Y en el avance de la controversia de Borges con el españolista Américo Castro, del Instituto Hispánico de la Universidad de Buenos Aires, y el respaldo de Menéndez Pidal y del argentino Ricardo Rojas, y en diferentes etapas hasta 1941, él desarticuló con ironías los ataques a nuestra manera de expresar que no acabaría apenas en una demolición de Américo Castro, sino de varios ilustrados argentinos de época. Hasta bromear: “No observo que los españoles hablen mejor que nosotros. Hablan en voz más alta, eso sí, con el aplomo de quienes ignoran la duda”. Y repetiría: “Los españoles hablan muy mal el español, pero lo respetan mucho porque lo consideran un idioma extanjero”. Asunto que podría no ser sustantivo para juzgar la argentinidad de Borges pero que de haber acontecido al revés, lo seguirían enjuiciando.

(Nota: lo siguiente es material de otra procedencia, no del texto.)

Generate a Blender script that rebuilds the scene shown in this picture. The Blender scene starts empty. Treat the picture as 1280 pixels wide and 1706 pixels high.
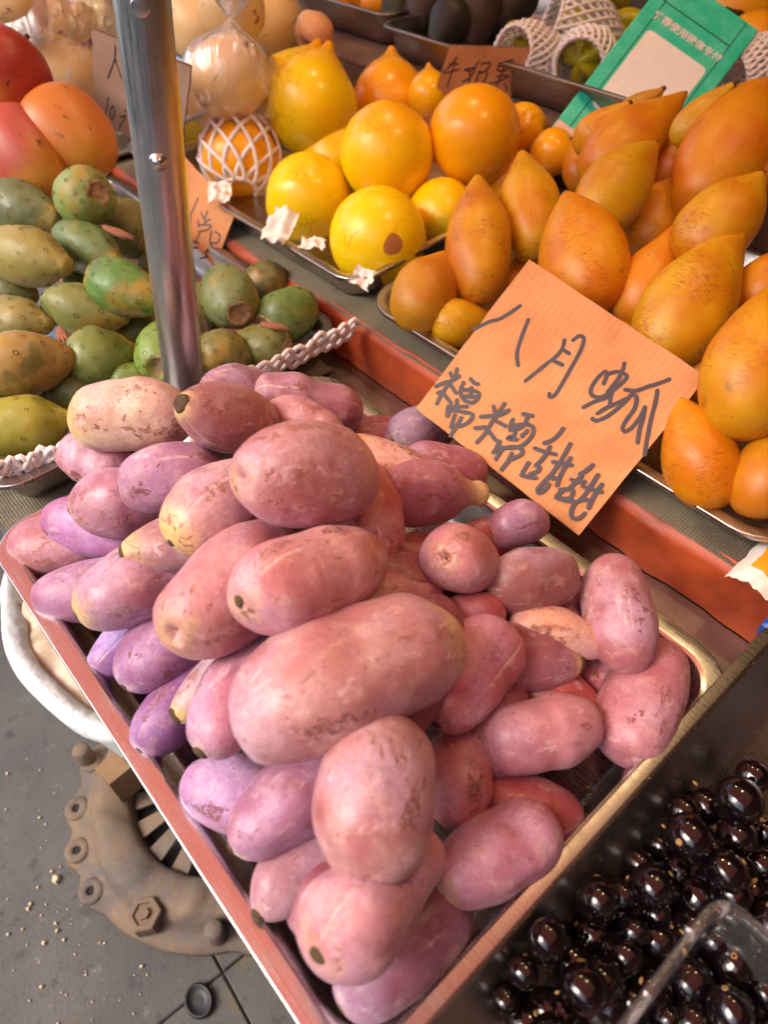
import bpy, math, random
import numpy as np
from mathutils import Vector, Matrix, Quaternion, noise
R = math.radians
scene = bpy.context.scene
C = scene.collection

# ------------------------------------------------------------------ camera
cd = bpy.data.cameras.new('camera'); cam = bpy.data.objects.new('camera', cd); C.objects.link(cam)
cd.sensor_fit = 'VERTICAL'; cd.sensor_height = 36.0; cd.lens = 24.96
cd.clip_start = 0.01; cd.clip_end = 500
cam.matrix_world = Matrix(((0.65892, -0.55008, 0.51306, 0.44287), (0.75213, 0.49174, -0.43874, 0.00027),
                           (-0.01095, 0.67499, 0.73775, 0.38662), (0, 0, 0, 1)))
cd.dof.use_dof = True; cd.dof.focus_distance = 0.49; cd.dof.aperture_fstop = 6.5
scene.camera = cam
# ------------------------------------------------------------------ sky and sun
SUN_EL, SUN_AZ = R(48), R(200)
w = bpy.data.worlds.new('World'); scene.world = w; w.use_nodes = True
wn = w.node_tree
sky = wn.nodes.new('ShaderNodeTexSky'); sky.sky_type = 'NISHITA'; sky.sun_disc = False
sky.sun_elevation = SUN_EL; sky.sun_rotation = SUN_AZ
sky.air_density = 1.0; sky.dust_density = 3.0; sky.ozone_density = 0.6
bg = wn.nodes['Background']; bg.inputs['Strength'].default_value = 0.15
wn.links.new(sky.outputs[0], bg.inputs[0])
sd = bpy.data.lights.new('sun', 'SUN'); sd.energy = 0.9; sd.angle = R(25); sd.color = (1.0, 0.93, 0.84)
sun = bpy.data.objects.new('sun', sd); C.objects.link(sun)
sdir = Vector((math.sin(SUN_AZ) * math.cos(SUN_EL), math.cos(SUN_AZ) * math.cos(SUN_EL), math.sin(SUN_EL)))
sun.rotation_euler = sdir.to_track_quat('Z', 'Y').to_euler()
sun.location = (0, -2, 6)
scene.view_settings.view_transform = 'Standard'; scene.view_settings.look = 'None'
scene.view_settings.gamma = 1.0; scene.view_settings.use_curve_mapping = False
scene.view_settings.exposure = 1.32

# ------------------------------------------------------------------ node helper
def srgb(r, g, b):
    f = lambda c: (c / 255 / 12.92) if c / 255 <= 0.04045 else ((c / 255 + 0.055) / 1.055) ** 2.4
    return (f(r), f(g), f(b), 1.0)
class NT:
    def __init__(s, name):
        s.m = bpy.data.materials.new(name); s.m.use_nodes = True; s.t = s.m.node_tree
        s.p = s.t.nodes['Principled BSDF']; s.o = s.t.nodes['Material Output']
    def n(s, typ, **kw):
        nd = s.t.nodes.new('ShaderNode' + typ)
        for k, v in kw.items():
            if k in nd.inputs.keys(): s.set(nd, k, v)
            else: setattr(nd, k, v)
        return nd
    def set(s, nd, k, v):
        if isinstance(v, bpy.types.NodeSocket): s.t.links.new(v, nd.inputs[k])
        elif isinstance(v, bpy.types.Node): s.t.links.new(v.outputs[0], nd.inputs[k])
        else: nd.inputs[k].default_value = v
    def P(s, **kw):
        for k, v in kw.items(): s.set(s.p, k.replace('_', ' '), v)
    def math(s, op, a, b=0.5, c=None, clamp=False):
        nd = s.t.nodes.new('ShaderNodeMath'); nd.operation = op; nd.use_clamp = clamp
        s.set(nd, 0, a); s.set(nd, 1, b)
        if c is not None: s.set(nd, 2, c)
        return nd.outputs[0]
    def mix(s, fac, a, b, mode='MIX'):
        nd = s.t.nodes.new('ShaderNodeMix'); nd.data_type = 'RGBA'; nd.blend_type = mode
        s.set(nd, 0, fac); s.set(nd, 6, a); s.set(nd, 7, b); return nd.outputs[2]
    def ramp(s, x, lo, hi, a=0.0, b=1.0):
        nd = s.t.nodes.new('ShaderNodeMapRange'); nd.interpolation_type = 'SMOOTHSTEP'
        s.set(nd, 0, x); s.set(nd, 1, lo); s.set(nd, 2, hi); s.set(nd, 3, a); s.set(nd, 4, b); return nd.outputs[0]
    def noise(s, vec, scale, detail=3.0, rough=0.5, dist=0.0):
        nd = s.t.nodes.new('ShaderNodeTexNoise'); s.set(nd, 'Vector', vec)
        nd.inputs['Scale'].default_value = scale; nd.inputs['Detail'].default_value = detail
        nd.inputs['Roughness'].default_value = rough; nd.inputs['Distortion'].default_value = dist
        return nd.outputs['Fac']
    def vor(s, vec, scale, feature='F1', rand=1.0):
        nd = s.t.nodes.new('ShaderNodeTexVoronoi'); nd.feature = feature; s.set(nd, 'Vector', vec)
        nd.inputs['Scale'].default_value = scale; nd.inputs['Randomness'].default_value = rand
        return nd
    def coords(s, offs=True, scale=None):
        tc = s.t.nodes.new('ShaderNodeTexCoord'); v = tc.outputs['Object']
        if scale:
            mp = s.t.nodes.new('ShaderNodeMapping'); s.t.links.new(v, mp.inputs[0]); mp.inputs['Scale'].default_value = scale; v = mp.outputs[0]
        if offs:
            oi = s.t.nodes.new('ShaderNodeObjectInfo'); va = s.t.nodes.new('ShaderNodeVectorMath'); va.operation = 'MULTIPLY_ADD'
            cmb = s.t.nodes.new('ShaderNodeCombineXYZ')
            for i in range(3): s.t.links.new(oi.outputs['Random'], cmb.inputs[i])
            s.t.links.new(cmb.outputs[0], va.inputs[0]); va.inputs[1].default_value = (37.1, 53.7, 71.3); s.t.links.new(v, va.inputs[2]); v = va.outputs[0]
        return v
    def objcol(s):
        return s.t.nodes.new('ShaderNodeObjectInfo')
    def attr(s, name):
        nd = s.t.nodes.new('ShaderNodeAttribute'); nd.attribute_name = name; return nd
    def bump(s, h, strength=0.3, dist=0.001, normal=None):
        nd = s.t.nodes.new('ShaderNodeBump'); s.set(nd, 'Height', h); nd.inputs['Strength'].default_value = strength
        nd.inputs['Distance'].default_value = dist
        if normal is not None: s.set(nd, 'Normal', normal)
        return nd.outputs[0]
M = {}

def m_akebia():
    t = NT('akebia_skin'); v = t.coords(); oi = t.objcol(); sc = t.attr('sc')
    sep = t.n('SeparateXYZ', Vector=sc.outputs['Vector'])
    base = oi.outputs['Color']
    n1 = t.noise(v, 30, 3, 0.55); n2 = t.noise(v, 75, 4, 0.6); n3 = t.noise(v, 16, 2, 0.5)
    red = t.mix(1.0, base, (0.82, 0.58, 0.60, 1), 'MULTIPLY')
    col = t.mix(t.ramp(n1, 0.40, 0.58), base, red)
    lav = t.mix(0.5, base, srgb(204, 176, 210))
    col = t.mix(t.ramp(n3, 0.47, 0.66, 0, 0.85), col, lav)
    pale = t.mix(0.6, base, srgb(240, 204, 180))
    col = t.mix(t.ramp(n2, 0.50, 0.72, 0, 0.42), col, pale)
    # cream to yellow ends
    tip = t.ramp(t.math('ADD', sep.outputs[0], t.math('MULTIPLY', t.math('SUBTRACT', n2, 0.5), 0.25)), t.math('MULTIPLY', oi.outputs['Alpha'], 0.13), -0.02)
    tipa = t.math('MULTIPLY', tip, t.math('MINIMUM', oi.outputs['Alpha'], 1.0))
    col = t.mix(tipa, col, srgb(226, 196, 120))
    # pale seam running along the fruit
    ang = t.math('ARCTAN2', sep.outputs[1], sep.outputs[2])
    wob = t.math('MULTIPLY', t.math('SUBTRACT', t.noise(v, 20, 2), 0.5), 0.25)
    seam = t.ramp(t.math('ABSOLUTE', t.math('ADD', ang, wob)), 0.07, 0.012)
    seamm = t.math('MULTIPLY', seam, t.ramp(t.noise(v, 26, 2), 0.42, 0.62))
    col = t.mix(t.math('MULTIPLY', seamm, 0.55), col, srgb(240, 205, 190))
    # brown scabs, scratches and pits
    vs = t.coords(True, (0.35, 1, 1)); sn = t.noise(vs, 190, 5, 0.7, 0.6); patch = t.noise(v, 40, 3, 0.6)
    scab = t.math('MULTIPLY', t.ramp(sn, 0.56, 0.62), t.ramp(patch, 0.52, 0.60))
    wn_ = t.n('TexNoise', Vector=v); wn_.inputs['Scale'].default_value = 170; wn_.inputs['Detail'].default_value = 4
    ws_ = t.n('VectorMath', operation='SCALE'); t.t.links.new(wn_.outputs['Color'], ws_.inputs[0]); ws_.inputs['Scale'].default_value = 0.016
    wa_ = t.n('VectorMath', operation='ADD'); t.t.links.new(vs, wa_.inputs[0]); t.t.links.new(ws_.outputs[0], wa_.inputs[1])
    vo_ = t.vor(wa_.outputs[0], 74); sr_ = t.n('SeparateColor'); t.t.links.new(vo_.outputs['Color'], sr_.inputs[0])
    sz_ = t.math('MULTIPLY', sr_.outputs[1], 0.36)
    big = t.math('MULTIPLY', t.ramp(t.math('SUBTRACT', vo_.outputs['Distance'], sz_), 0.05, -0.01), t.math('GREATER_THAN', sr_.outputs[0], 0.40))
    big = t.math('MULTIPLY', big, t.ramp(t.noise(v, 420, 4, 0.7), 0.40, 0.56))
    col = t.mix(t.math('MULTIPLY', big, 0.92), col, t.mix(sr_.outputs[2], srgb(168, 104, 52), srgb(112, 62, 44)))
    col = t.mix(t.math('MULTIPLY', scab, t.ramp(t.noise(v, 500, 3), 0.3, 0.6, 0.25, 0.85)), col, srgb(150, 88, 52))
    sn2 = t.noise(v, 210, 3, 0.6, 1.2)
    scr = t.math('MULTIPLY', t.ramp(t.math('ABSOLUTE', t.math('SUBTRACT', sn2, 0.5)), 0.012, 0.004), t.ramp(t.noise(v, 52, 2), 0.54, 0.62))
    col = t.mix(t.math('MULTIPLY', scr, 0.7), col, srgb(120, 62, 48))
    vw = t.n('VectorMath', operation='ADD'); t.t.links.new(v, vw.inputs[0]); nz = t.n('TexNoise', Vector=v); nz.inputs['Scale'].default_value = 60; sv_ = t.n('VectorMath', operation='SCALE'); t.t.links.new(nz.outputs['Color'], sv_.inputs[0]); sv_.inputs['Scale'].default_value = 0.012; t.t.links.new(sv_.outputs[0], vw.inputs[1])
    vd = t.vor(vw.outputs[0], 190); dots = t.math('MULTIPLY', t.ramp(t.math('SUBTRACT', vd.outputs['Distance'], t.math('MULTIPLY', t.noise(v, 300, 2), 0.16)), 0.06, 0.0), t.ramp(t.noise(v, 55, 2), 0.53, 0.6))
    col = t.mix(t.math('MULTIPLY', dots, 0.75), col, srgb(96, 48, 40))
    vb = t.vor(v, 26); bru = t.ramp(vb.outputs['Distance'], 0.26, 0.14)
    bru = t.math('MULTIPLY', bru, t.ramp(t.noise(v, 90, 3), 0.4, 0.62))
    col = t.mix(t.math('MULTIPLY', bru, 0.5), col, srgb(140, 62, 52))
    h = t.math('ADD', t.math('MULTIPLY', t.noise(v, 420, 3), 0.25), t.math('ADD', t.math('MULTIPLY', n2, 1.2), t.math('MULTIPLY', t.math('ADD', scab, big), -0.5)))
    h = t.math('ADD', h, t.math('MULTIPLY', seamm, 0.5))
    dk = t.mix(1.0, base, (0.50, 0.30, 0.36, 1), 'MULTIPLY')
    fine = t.noise(v, 240, 5, 0.75); col = t.mix(t.ramp(fine, 0.36, 0.62, 0.34, 0.0), col, dk)
    mott = t.noise(v, 58, 5, 0.72, 0.4); col = t.mix(t.ramp(mott, 0.56, 0.66, 0, 0.42), col, dk)
    wh = t.noise(t.coords(True, (0.5, 1, 1)), 95, 5, 0.75, 0.5); col = t.mix(t.ramp(wh, 0.57, 0.66, 0, 0.35), col, srgb(238, 208, 206))
    ln_ = t.vor(v, 520); col = t.mix(t.math('MULTIPLY', t.ramp(ln_.outputs['Distance'], 0.22, 0.10), t.ramp(t.noise(v, 70, 2), 0.46, 0.56, 0, 0.5)), col, srgb(122, 70, 64))
    t.P(Base_Color=col, Roughness=t.ramp(n2, 0.3, 0.7, 0.36, 0.52), Normal=t.bump(h, 0.5, 0.0014))
    t.p.inputs['Sheen Weight'].default_value = 0.10; t.p.inputs['Sheen Tint'].default_value = (0.9, 0.75, 1, 1); t.p.inputs['Sheen Roughness'].default_value = 0.5
    t.p.inputs['Subsurface Weight'].default_value = 0.06; t.p.inputs['Subsurface Radius'].default_value = (0.006, 0.003, 0.002); t.p.inputs['Subsurface Scale'].default_value = 1.0
    return t.m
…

Pero bue, los críticos de Jorge Luis Borges ni registran que él fue un iniciador en incluir elementos del lunfardo en la poesía “culta” y en “El general Quiroga va en coche al muere”, dice: “El madrejón reseco sin una sé de agua, y la luna atorrando en el frío del alba”. No a la muerte sino al “muere”, algo salido de lo porteño de título y trascartón “atorrando” por durmiendo, era chucear a los españolistas rancios como al borrar la “d” final acentuando la última vocal; usté, verdá, salú, sé y alguna otra por ahí. Así que negarle lo porteño a quien escribiera milongas como “E l Títere”, “Jacinto Chiclana”, o localidad sudamericana al autor de “Poema Conjetural” sobre Narciso de Laprida, es lo mismo que menguarle la argentinidad porque no era peronista. Que además de una inexistencia como infundio suena a estruendosa estupidez.